If I am just willing to do whatever God wants me to do, however big or small, important or menial it may appear to be, he will use it to prepare me for the things he has for me to do later in my life. I don’t need to understand how helping Dad screw the roofing on, or studying Principles of Marketing is going to help me later in life. I just need to do everything as unto the Lord.

Col 3:23  “And whatsoever ye do, do [it] heartily, as to the Lord, and not unto men;”

So then, where am I going? Wherever God is taking me. When I was little I was very confident I would become a veterinarian when I grew up. Then, when I was about 15, getting very serious about playing the violin, I was quite confident I would become a professional musician. And now, I have no idea! But I’m pretty sure it won’t be either a veterinarian or a professional musician. At least, that won’t be my main title. Maybe I’ll always work with animals and music, who knows. I’m already playing and teaching music “professionally” (since that only means that you are paid to do it).
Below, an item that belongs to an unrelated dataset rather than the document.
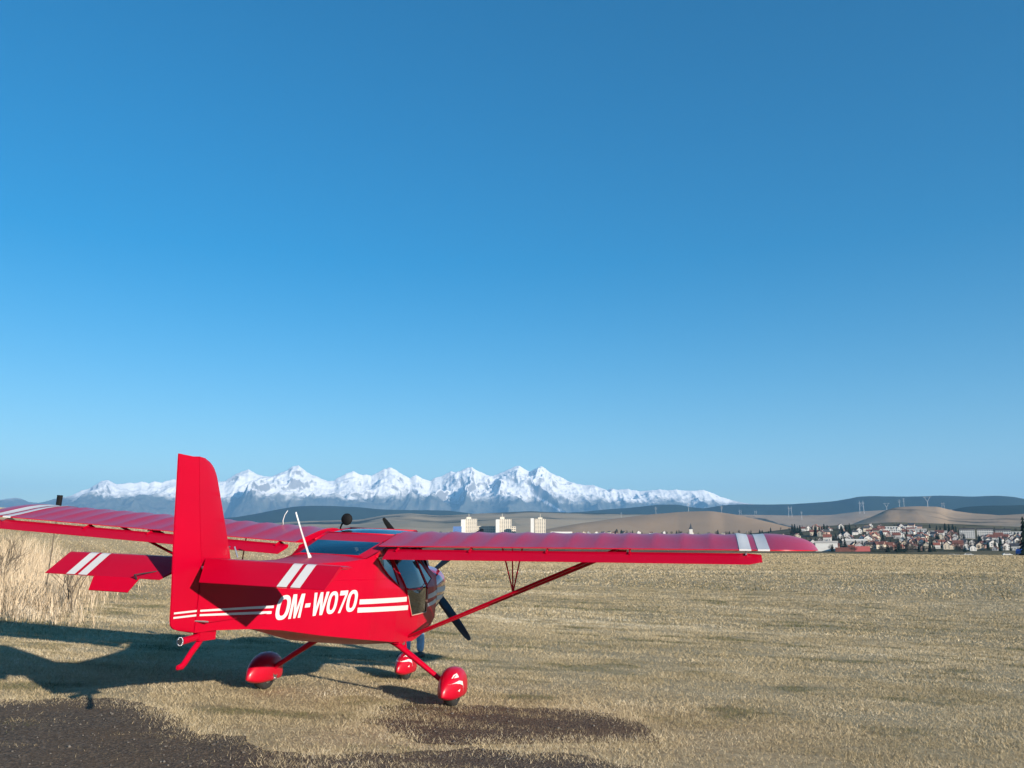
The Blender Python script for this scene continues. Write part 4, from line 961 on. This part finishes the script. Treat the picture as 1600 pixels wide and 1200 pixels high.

I read in a book one time that your job is “what you do, not who you are.” I’m not a violinist, but I do play the violin.  I am a child of God, saved by grace, through faith, called according to His purpose!

So then you might ask, but if you don’t become a professional musician, doesn’t that mean you wasted all those years of studying, practicing, and lessons? Absolutely not. God has taught me so many things through all of that…but don’t get ahead of me! That’s my next blog entry. ;-)

I spent a lot of time these past few weeks hunting. Here I am at the end of the season, with no meat. I’ve thought about that a bit off and on. Does the fact that I didn’t get any meat mean that I wasted all the time I spent hunting? No, though it feels like it at times. If getting meat were the only reason I was going to go hunting, I probably wouldn’t have gone. Though I may not of brought any meat home, I did get to spend a lot of time in the woods enjoying God’s creation, I most certainly got my exercise, enjoyed some great fellowship, learned a lot about how to hunt, saw 20 running animals, and realized that the animals are much much smater than humans. One of my fellow hunters said, “They do this for a living! We come out here and do it once a year.”